A rischio il futuro dell’ex Ilva: per il governo la colpa è dei giudici

Governo in tilt sull'ex Ilva: Urso parla di riconversione a rischio e di impatti sull'occupazione, ma intanto dà la colpa ai giudici.

A rischio il futuro dell’ex Ilva: per il governo la colpa è dei giudici

Il momento è “drammatico”, secondo il sottosegretario alla presidenza del Consiglio, Alfredo Mantovano. Sul futuro dell’ex Ilva si addensano le nubi. Il governo è costretto ad ammettere le difficoltà, cercando però di scaricare le colpe sulla procura. E intanto il primo tavolo con i sindacati a Palazzo Chigi non porta alcun risultato né passi avanti concreti. Per i sindacati il tavolo “non è andato bene”: le sigle hanno chiesto garanzie ma non hanno ricevuto risposte adeguate.

La riunione si è aperta con Mantovano che ha ricostruito le fasi della vicenda, fino ad arrivare all’incidente di Taranto di due settimane fa, con il conseguente sequestro probatorio dell’altoforno 1. Il sottosegretario non ha polemizzato con la procura, ma il ministro delle Imprese e del Made in Italy, Adolfo Urso, l’ha invece chiamata in causa. Parlando di una decisione che ha “impedito necessari interventi di salvaguardia compromettendo l’altoforno”, che “mette a rischio il processo di riconversione ambientale del sito di Taranto”. Sia dal punto di vista della sostenibilità economica, per il ministro, sia dei pericoli per i “rilevanti impatti occupazionali diretti e indiretti”.

Ex Ilva, governo in tilt: i lavoratori appesi a un filo

Mantovano sostiene che la situazione non sia ancora “definitivamente compromessa”, ma c’è preoccupazione, anche se non rassegnazione, per il sottosegretario. Fatto sta che il salvataggio dell’ex Ilva resta complesso, anche perché le tre ore di confronto a Palazzo Chigi hanno portato solo ad aggiornare la riunione a lunedì, al ministero del Lavoro. I sindacati, che ieri hanno scioperato (con tanto di blocco stradale a Taranto) negli stabilimenti per quattro ore, hanno respinto la richiesta di aumentare la cassa integrazione per circa 4mila addetti. Il governo intanto, insieme ai commissari, prende tempo.

Michele De Palma, segretario generale della Fiom Cgil, chiede allo Stato di “garantire la continuità finanziaria e produttiva dell’azienda: abbiamo chiesto certezza sugli investimenti per la decarbonizzazione e per l’occupazione”. Intanto il governo “non ha dato garanzie”. E così, come spiega il segretario generale della Uilm, Rocco Palombella, “non c’erano le condizioni per continuare.
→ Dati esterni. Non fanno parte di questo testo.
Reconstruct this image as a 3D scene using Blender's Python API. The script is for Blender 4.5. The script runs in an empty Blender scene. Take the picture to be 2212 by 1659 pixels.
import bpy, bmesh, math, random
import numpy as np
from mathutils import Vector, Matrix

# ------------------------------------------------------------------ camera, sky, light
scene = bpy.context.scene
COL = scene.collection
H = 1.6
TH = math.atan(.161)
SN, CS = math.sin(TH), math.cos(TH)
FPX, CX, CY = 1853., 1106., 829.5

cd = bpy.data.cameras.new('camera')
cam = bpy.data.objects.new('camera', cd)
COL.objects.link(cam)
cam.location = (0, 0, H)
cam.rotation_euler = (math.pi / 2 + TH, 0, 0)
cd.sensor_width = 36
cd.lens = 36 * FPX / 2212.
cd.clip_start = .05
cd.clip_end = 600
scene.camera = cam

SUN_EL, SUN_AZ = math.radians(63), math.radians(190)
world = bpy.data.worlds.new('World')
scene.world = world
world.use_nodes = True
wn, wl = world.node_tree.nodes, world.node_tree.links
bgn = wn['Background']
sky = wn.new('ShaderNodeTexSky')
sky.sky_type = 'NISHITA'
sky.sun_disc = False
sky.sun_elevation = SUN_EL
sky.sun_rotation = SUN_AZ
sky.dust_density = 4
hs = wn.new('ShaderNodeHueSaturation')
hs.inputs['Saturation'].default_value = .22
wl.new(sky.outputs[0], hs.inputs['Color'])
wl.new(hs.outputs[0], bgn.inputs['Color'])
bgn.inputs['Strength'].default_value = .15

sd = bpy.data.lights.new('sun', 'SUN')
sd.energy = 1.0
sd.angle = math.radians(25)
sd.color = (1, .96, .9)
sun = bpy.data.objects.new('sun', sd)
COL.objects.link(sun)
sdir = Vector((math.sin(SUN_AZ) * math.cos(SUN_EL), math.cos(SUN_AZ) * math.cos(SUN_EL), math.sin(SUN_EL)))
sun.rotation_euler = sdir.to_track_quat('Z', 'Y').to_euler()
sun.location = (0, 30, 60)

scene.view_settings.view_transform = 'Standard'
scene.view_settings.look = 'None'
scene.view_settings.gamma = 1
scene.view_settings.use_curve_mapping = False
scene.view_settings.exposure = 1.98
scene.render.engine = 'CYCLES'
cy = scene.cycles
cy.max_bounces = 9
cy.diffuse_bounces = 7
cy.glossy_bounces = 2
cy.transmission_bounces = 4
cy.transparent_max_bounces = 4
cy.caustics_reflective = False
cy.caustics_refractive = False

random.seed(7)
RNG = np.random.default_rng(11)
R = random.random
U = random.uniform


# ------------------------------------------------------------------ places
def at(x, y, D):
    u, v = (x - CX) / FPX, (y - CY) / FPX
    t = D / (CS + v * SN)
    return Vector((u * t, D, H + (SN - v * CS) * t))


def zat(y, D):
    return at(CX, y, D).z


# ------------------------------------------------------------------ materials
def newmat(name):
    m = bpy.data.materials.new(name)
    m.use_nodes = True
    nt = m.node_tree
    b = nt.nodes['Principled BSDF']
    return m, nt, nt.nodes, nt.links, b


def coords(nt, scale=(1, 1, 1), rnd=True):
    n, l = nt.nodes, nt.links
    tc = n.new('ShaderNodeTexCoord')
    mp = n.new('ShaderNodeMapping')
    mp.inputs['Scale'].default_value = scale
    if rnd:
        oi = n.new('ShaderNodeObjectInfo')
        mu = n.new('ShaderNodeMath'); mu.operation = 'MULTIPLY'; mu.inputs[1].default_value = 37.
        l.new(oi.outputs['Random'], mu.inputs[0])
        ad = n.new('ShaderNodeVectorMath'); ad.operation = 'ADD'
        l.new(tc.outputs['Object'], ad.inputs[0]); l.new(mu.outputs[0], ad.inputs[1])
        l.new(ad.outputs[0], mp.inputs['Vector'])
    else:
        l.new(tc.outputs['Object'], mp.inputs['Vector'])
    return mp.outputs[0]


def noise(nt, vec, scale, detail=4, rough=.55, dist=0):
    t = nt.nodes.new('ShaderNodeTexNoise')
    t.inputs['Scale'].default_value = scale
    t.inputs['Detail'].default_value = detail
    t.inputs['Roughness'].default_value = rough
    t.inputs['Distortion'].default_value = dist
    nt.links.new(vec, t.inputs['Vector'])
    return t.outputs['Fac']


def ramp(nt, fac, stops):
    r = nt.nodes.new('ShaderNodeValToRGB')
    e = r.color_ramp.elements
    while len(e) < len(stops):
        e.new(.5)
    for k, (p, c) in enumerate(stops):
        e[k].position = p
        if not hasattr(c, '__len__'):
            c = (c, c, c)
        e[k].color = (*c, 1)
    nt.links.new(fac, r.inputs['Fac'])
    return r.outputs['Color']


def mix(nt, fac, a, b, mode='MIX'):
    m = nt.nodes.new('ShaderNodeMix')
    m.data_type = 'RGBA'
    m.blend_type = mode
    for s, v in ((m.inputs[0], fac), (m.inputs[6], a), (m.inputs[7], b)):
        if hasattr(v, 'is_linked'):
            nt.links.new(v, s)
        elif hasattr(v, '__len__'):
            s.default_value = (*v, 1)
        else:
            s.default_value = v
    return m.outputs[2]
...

Abbiamo chiesto garanzie per i lavoratori e sulla continuità dell’azienda, a cominciare dal ripristino delle attività sospese”.

A preoccupare è anche la trattativa per la cessione agli azeri: per il sindacalista è “in salita e con troppe variabili”. Il risultato è che “non si chiuderà in tempi brevi”, lasciando l’ex Ilva e i suoi lavoratori nel limbo. Tanto che il vicepresidente del Movimento 5 Stelle, Mario Turco, parla di trattativa “su un binario morto” e che “si avvia al fallimento”. Per Turco, “quello di Urso sull’ex Ilva è un fallimento rovinoso: uno dei tanti nella sua sciagurata esperienza al Mimit”. E per l’esponente pentastellato la soluzione è una sola: “Meloni, che sul tema non ha mai proferito parola, lo deve rimuovere subito”. Per salvare l’ex Ilva.